On a Class of Second-Order PDE &PDI Constrained Robust Optimization Problems

Abstract

AbstractOver the last decade, the modified objective function method and saddle-point efficiency criteria have been intensively investigated by many researchers (see, for instance, Jayswal et al. [1, 2], Antczak et al. [3], Jayswal and Preeti [4], Sun et al. [5], Treanţă [6,7,8,9], Preeti et al. [10]). More concretely, new auxiliary optimization problems have been constructed for solving the original optimization problems. These auxiliary problems are easier to study than the original ones. For various aspects on interval and robust optimization problems, including efficiency conditions, Lagrange multiplier characterizations, robust algorithms, the reader is directed, for instance, to Liu and Yuan [11], Jeyakumar et al. [12], Wei et al. [13], and Treanţă [14]. In this chapter, motivated and inspired by the above mentioned works, by using vector multiple integral cost functionals and the notion of convexity associated with a multi-time uncertain controlled second-order Lagrangian, we develop a new mathematical framework on multi-dimensional multi-objective variational control problems with mixed constraints implying second-order partial differential equations and inequations.

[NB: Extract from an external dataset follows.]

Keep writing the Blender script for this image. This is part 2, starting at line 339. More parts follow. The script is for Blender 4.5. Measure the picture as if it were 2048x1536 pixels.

More specifically, we start with a multi-dimensional multi-objective optimization problem with uncertainty in the objective and constraint functionals, denoted by (MOP), and introduce a modified optimization problem for which we formulate and prove conditions of efficiency. As can be easily noticed, the modified variational control problem is simpler and easier to solve than the original optimization problem.